Task to carry out: Without the pictures, reproduce the records that follow exactly.

Dataset extract:
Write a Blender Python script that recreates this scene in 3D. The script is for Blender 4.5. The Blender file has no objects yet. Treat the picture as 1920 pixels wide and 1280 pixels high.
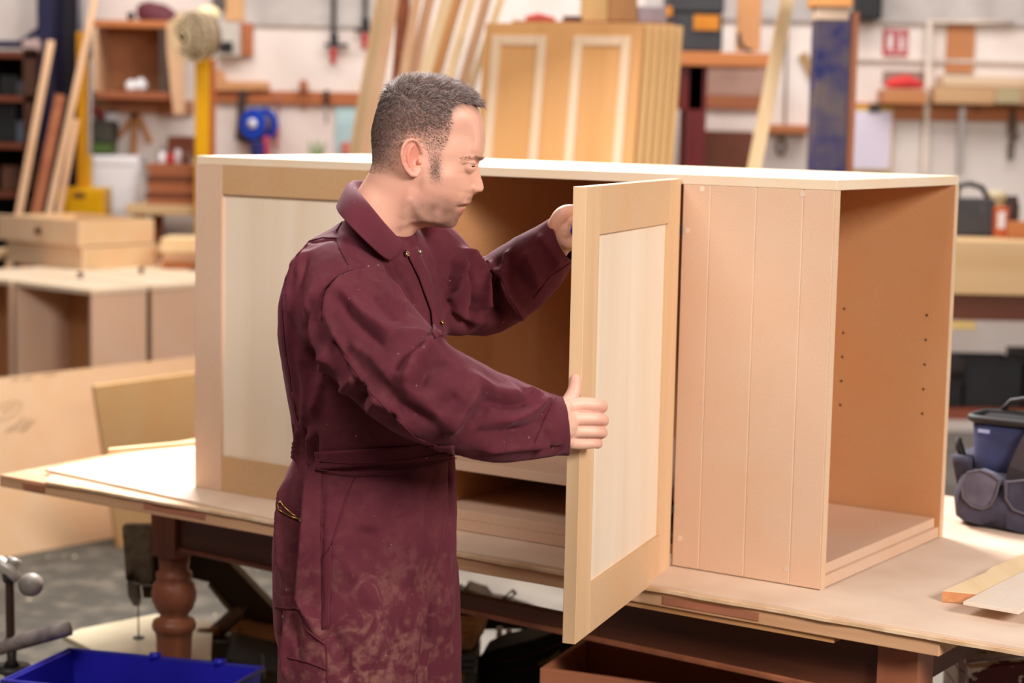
import bpy, bmesh, math, random
import numpy as np
from mathutils import Vector, Matrix, noise as mnoise
from mathutils.bvhtree import BVHTree
random.seed(7); rng = np.random.default_rng(7)
scn = bpy.context.scene
C = scn.collection

# ------------------------------------------------------------------ camera
F_PX, PITCH, ROLL, CAMZ = 3628.25, 0.115634, 0.020647, 1.67841
fw = Vector((0, math.cos(PITCH), -math.sin(PITCH))); up0 = Vector((0, math.sin(PITCH), math.cos(PITCH))); rt0 = Vector((1, 0, 0))
rt = rt0*math.cos(ROLL) + up0*math.sin(ROLL); up = -rt0*math.sin(ROLL) + up0*math.cos(ROLL)
CAM = Vector((0, 0, CAMZ))
cd = bpy.data.cameras.new('camera'); cam = bpy.data.objects.new('camera', cd); C.objects.link(cam)
cam.matrix_world = Matrix(((rt.x, up.x, -fw.x, 0), (rt.y, up.y, -fw.y, 0), (rt.z, up.z, -fw.z, CAMZ), (0, 0, 0, 1)))
cd.sensor_width = 36; cd.lens = 36*F_PX/1920; cd.clip_start = .1; cd.clip_end = 60
cd.dof.use_dof = True; cd.dof.focus_distance = 3.12; cd.dof.aperture_fstop = 3.4
scn.camera = cam

# ------------------------------------------------------------------ light
scn.view_settings.view_transform = 'Standard'; scn.view_settings.look = 'None'
scn.view_settings.gamma = 1; scn.view_settings.use_curve_mapping = False
scn.view_settings.exposure = 0.0
w = bpy.data.worlds.new('world'); scn.world = w; w.use_nodes = True
w.node_tree.nodes['Background'].inputs[0].default_value = (1, .93, .86, 1); w.node_tree.nodes['Background'].inputs[1].default_value = .12

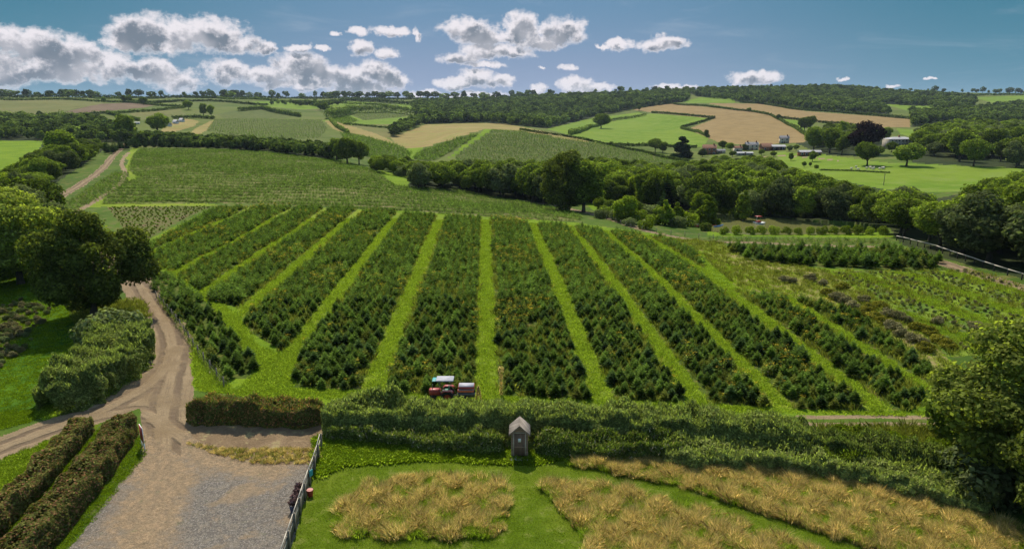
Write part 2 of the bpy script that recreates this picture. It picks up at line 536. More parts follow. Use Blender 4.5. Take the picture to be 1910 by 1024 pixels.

Problem solution:
Write a Blender Python script that recreates this scene in 3D. The script is for Blender 4.5. The Blender file has no objects yet. Treat the picture as 1920 pixels wide and 1280 pixels high.
import bpy, bmesh, math, random
import numpy as np
from mathutils import Vector, Matrix, noise as mnoise
from mathutils.bvhtree import BVHTree
random.seed(7); rng = np.random.default_rng(7)
scn = bpy.context.scene
C = scn.collection

# ------------------------------------------------------------------ camera
F_PX, PITCH, ROLL, CAMZ = 3628.25, 0.115634, 0.020647, 1.67841
fw = Vector((0, math.cos(PITCH), -math.sin(PITCH))); up0 = Vector((0, math.sin(PITCH), math.cos(PITCH))); rt0 = Vector((1, 0, 0))
rt = rt0*math.cos(ROLL) + up0*math.sin(ROLL); up = -rt0*math.sin(ROLL) + up0*math.cos(ROLL)
CAM = Vector((0, 0, CAMZ))
cd = bpy.data.cameras.new('camera'); cam = bpy.data.objects.new('camera', cd); C.objects.link(cam)
cam.matrix_world = Matrix(((rt.x, up.x, -fw.x, 0), (rt.y, up.y, -fw.y, 0), (rt.z, up.z, -fw.z, CAMZ), (0, 0, 0, 1)))
cd.sensor_width = 36; cd.lens = 36*F_PX/1920; cd.clip_start = .1; cd.clip_end = 60
cd.dof.use_dof = True; cd.dof.focus_distance = 3.12; cd.dof.aperture_fstop = 3.4
scn.camera = cam

# ------------------------------------------------------------------ light
scn.view_settings.view_transform = 'Standard'; scn.view_settings.look = 'None'
scn.view_settings.gamma = 1; scn.view_settings.use_curve_mapping = False
scn.view_settings.exposure = 0.0
w = bpy.data.worlds.new('world'); scn.world = w; w.use_nodes = True
w.node_tree.nodes['Background'].inputs[0].default_value = (1, .93, .86, 1); w.node_tree.nodes['Background'].inputs[1].default_value = .12

Write part 2 of the bpy script that recreates this picture. It picks up at line 536. More parts follow. Use Blender 4.5. Take the picture to be 1910 by 1024 pixels.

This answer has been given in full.